| Goal |
Give again, verbatim, the lines between the line that contains "Reconstruct this image" and the line that contains "from mathutils import Vector, Matrix", counting both ends. Pictures are excluded from the copy.

| Records supplied |
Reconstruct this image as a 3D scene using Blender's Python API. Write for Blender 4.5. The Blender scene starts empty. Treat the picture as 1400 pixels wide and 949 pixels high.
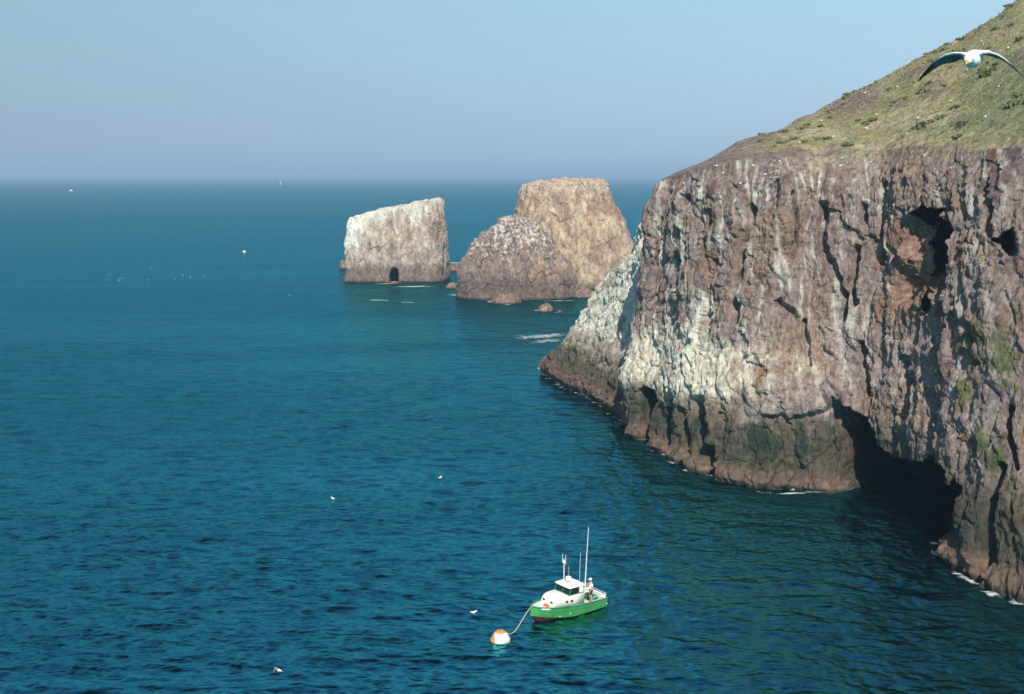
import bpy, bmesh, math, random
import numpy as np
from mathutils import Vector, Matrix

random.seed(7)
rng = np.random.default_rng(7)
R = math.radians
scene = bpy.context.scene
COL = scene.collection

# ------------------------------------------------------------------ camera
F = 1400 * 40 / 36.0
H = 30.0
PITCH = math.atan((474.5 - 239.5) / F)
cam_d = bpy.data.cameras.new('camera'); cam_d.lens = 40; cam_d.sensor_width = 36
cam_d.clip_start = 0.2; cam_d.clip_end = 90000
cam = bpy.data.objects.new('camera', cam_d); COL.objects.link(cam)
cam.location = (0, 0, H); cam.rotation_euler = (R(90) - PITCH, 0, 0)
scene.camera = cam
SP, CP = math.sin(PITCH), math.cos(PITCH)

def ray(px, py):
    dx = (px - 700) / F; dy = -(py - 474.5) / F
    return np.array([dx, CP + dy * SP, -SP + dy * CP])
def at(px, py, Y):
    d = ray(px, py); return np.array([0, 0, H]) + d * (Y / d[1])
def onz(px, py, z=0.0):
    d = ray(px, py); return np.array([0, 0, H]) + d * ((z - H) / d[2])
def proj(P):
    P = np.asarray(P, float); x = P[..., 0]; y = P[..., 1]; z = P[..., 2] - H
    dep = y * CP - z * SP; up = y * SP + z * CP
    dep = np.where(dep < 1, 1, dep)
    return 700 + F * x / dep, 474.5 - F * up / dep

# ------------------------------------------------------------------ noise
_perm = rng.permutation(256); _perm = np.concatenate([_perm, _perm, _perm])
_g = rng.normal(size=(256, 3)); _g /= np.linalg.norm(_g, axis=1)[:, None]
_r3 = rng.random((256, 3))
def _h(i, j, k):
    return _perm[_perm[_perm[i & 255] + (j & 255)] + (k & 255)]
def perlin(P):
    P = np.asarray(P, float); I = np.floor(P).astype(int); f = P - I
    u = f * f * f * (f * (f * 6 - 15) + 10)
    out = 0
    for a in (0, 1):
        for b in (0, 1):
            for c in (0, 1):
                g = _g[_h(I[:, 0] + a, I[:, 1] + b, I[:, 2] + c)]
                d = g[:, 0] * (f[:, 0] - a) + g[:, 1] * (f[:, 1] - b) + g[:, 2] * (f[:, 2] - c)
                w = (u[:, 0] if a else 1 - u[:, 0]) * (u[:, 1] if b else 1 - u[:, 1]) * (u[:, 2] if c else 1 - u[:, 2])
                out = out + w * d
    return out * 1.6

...

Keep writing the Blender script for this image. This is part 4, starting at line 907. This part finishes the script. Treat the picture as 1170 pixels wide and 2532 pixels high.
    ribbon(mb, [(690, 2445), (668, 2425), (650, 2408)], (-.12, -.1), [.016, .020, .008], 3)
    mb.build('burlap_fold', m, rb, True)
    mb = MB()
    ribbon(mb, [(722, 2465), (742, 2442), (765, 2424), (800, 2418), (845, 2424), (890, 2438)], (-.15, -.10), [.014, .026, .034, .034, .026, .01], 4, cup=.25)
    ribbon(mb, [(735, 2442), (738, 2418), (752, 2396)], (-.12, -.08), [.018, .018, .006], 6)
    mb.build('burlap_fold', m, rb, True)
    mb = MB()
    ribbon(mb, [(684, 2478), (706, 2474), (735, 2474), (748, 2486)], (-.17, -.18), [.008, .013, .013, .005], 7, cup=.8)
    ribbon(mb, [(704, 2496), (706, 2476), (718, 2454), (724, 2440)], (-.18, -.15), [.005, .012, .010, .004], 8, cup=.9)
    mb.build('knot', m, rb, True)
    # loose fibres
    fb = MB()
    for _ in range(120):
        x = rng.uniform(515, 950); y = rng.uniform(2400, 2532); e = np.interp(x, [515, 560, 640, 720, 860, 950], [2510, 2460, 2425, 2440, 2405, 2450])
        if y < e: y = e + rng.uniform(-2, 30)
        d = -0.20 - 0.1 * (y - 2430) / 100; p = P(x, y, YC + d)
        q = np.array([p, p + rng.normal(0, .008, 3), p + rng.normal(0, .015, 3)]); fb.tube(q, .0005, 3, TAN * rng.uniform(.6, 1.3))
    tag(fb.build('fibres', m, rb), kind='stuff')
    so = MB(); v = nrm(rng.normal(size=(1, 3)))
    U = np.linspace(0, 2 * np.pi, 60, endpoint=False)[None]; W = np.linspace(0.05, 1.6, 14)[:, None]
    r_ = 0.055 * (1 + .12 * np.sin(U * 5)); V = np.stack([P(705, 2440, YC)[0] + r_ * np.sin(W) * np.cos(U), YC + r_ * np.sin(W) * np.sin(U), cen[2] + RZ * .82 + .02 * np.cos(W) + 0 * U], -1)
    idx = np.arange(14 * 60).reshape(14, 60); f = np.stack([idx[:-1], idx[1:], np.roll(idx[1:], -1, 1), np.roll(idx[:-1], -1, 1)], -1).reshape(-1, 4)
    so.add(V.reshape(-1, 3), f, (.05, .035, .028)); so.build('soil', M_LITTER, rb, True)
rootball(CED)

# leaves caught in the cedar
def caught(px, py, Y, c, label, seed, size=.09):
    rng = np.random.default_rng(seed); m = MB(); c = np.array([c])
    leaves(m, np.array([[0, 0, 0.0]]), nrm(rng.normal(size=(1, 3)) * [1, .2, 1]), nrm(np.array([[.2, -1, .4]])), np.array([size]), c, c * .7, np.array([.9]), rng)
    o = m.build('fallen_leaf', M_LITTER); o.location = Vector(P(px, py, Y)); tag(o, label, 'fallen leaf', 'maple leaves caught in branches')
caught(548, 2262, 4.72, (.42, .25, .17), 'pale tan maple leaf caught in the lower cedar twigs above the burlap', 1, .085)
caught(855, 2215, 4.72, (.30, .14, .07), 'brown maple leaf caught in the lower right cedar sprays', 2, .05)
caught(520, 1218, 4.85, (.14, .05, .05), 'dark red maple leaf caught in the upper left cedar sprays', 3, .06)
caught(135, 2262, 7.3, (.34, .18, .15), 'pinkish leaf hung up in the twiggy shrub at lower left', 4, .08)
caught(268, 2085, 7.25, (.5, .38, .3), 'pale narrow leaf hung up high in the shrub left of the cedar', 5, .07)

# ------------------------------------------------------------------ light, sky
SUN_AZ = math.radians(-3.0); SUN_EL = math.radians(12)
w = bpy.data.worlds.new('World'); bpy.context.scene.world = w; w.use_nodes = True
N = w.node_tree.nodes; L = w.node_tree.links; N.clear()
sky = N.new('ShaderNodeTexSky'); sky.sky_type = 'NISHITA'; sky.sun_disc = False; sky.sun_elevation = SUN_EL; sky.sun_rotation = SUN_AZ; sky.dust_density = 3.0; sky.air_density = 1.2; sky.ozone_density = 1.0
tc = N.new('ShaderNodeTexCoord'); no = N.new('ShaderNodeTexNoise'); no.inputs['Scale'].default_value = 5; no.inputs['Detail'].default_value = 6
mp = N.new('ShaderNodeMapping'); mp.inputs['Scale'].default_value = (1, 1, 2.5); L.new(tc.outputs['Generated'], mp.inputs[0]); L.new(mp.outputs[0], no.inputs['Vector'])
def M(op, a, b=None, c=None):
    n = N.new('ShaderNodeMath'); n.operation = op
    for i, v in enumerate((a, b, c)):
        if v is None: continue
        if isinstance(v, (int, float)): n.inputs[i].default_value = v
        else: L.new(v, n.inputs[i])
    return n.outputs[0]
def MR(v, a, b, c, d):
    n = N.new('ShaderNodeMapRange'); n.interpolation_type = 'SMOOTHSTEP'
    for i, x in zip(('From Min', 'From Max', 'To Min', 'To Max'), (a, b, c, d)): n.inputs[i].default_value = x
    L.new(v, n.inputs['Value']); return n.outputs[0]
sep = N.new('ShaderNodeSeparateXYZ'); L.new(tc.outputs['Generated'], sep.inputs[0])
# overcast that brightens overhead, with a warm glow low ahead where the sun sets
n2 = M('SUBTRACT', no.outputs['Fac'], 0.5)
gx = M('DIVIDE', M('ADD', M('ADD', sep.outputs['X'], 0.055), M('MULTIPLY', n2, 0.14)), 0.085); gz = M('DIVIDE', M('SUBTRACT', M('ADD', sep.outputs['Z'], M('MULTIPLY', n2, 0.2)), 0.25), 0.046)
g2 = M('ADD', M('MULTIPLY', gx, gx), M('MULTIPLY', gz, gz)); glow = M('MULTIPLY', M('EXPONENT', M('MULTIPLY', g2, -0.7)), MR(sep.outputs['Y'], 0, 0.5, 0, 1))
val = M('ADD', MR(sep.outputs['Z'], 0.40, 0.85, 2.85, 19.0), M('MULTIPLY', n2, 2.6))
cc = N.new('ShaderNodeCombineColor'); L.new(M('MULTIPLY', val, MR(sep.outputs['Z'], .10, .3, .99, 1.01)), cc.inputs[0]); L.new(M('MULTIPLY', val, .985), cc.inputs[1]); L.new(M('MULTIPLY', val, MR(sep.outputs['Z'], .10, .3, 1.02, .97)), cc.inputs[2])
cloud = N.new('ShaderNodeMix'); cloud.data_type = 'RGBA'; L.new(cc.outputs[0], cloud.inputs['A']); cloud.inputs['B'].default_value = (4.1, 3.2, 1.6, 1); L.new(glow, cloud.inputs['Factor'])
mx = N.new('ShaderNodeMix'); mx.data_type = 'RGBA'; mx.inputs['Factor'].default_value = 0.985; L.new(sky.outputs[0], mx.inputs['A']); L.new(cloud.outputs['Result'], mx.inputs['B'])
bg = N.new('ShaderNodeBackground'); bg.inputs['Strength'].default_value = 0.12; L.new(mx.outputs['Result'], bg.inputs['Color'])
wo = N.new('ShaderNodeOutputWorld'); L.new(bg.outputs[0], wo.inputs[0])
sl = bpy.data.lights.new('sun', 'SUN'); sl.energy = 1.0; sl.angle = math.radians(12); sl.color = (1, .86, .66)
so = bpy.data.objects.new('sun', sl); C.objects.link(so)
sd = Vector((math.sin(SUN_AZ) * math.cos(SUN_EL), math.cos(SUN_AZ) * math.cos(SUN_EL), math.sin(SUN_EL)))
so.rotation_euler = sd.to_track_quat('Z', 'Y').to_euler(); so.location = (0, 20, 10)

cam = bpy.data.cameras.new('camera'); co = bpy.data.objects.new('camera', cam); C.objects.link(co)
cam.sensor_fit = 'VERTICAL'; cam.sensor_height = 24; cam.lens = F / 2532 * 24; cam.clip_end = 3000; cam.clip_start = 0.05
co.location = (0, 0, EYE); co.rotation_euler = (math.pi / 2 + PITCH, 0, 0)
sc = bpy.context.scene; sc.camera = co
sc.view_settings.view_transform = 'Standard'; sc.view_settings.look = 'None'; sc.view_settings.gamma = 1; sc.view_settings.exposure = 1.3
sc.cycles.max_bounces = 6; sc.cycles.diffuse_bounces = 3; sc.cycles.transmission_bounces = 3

---

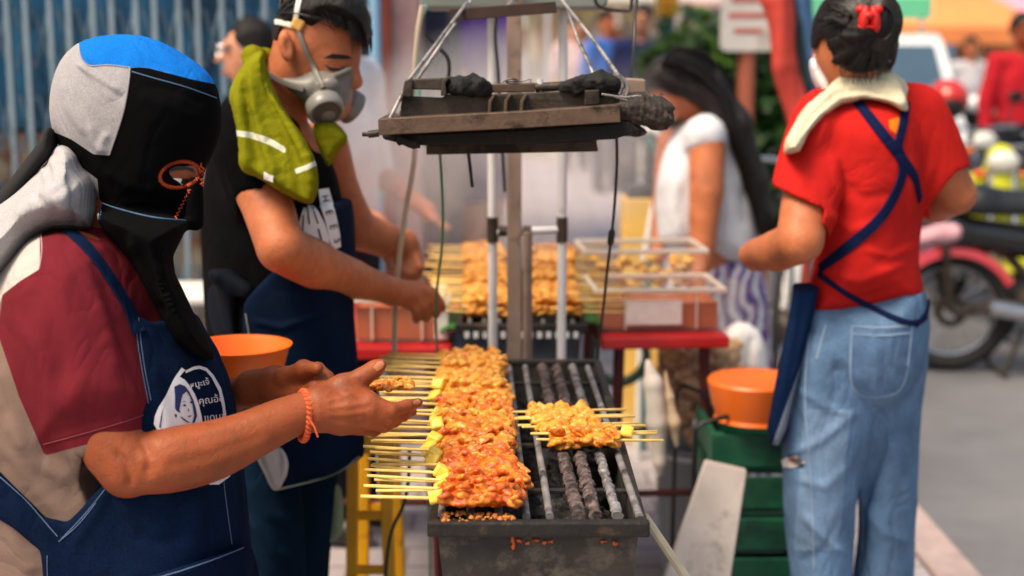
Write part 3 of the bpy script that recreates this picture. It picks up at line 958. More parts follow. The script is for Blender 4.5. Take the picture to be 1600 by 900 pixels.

| Answer to the exercise |
Reconstruct this image as a 3D scene using Blender's Python API. Write for Blender 4.5. The Blender scene starts empty. Treat the picture as 1400 pixels wide and 949 pixels high.
import bpy, bmesh, math, random
import numpy as np
from mathutils import Vector, Matrix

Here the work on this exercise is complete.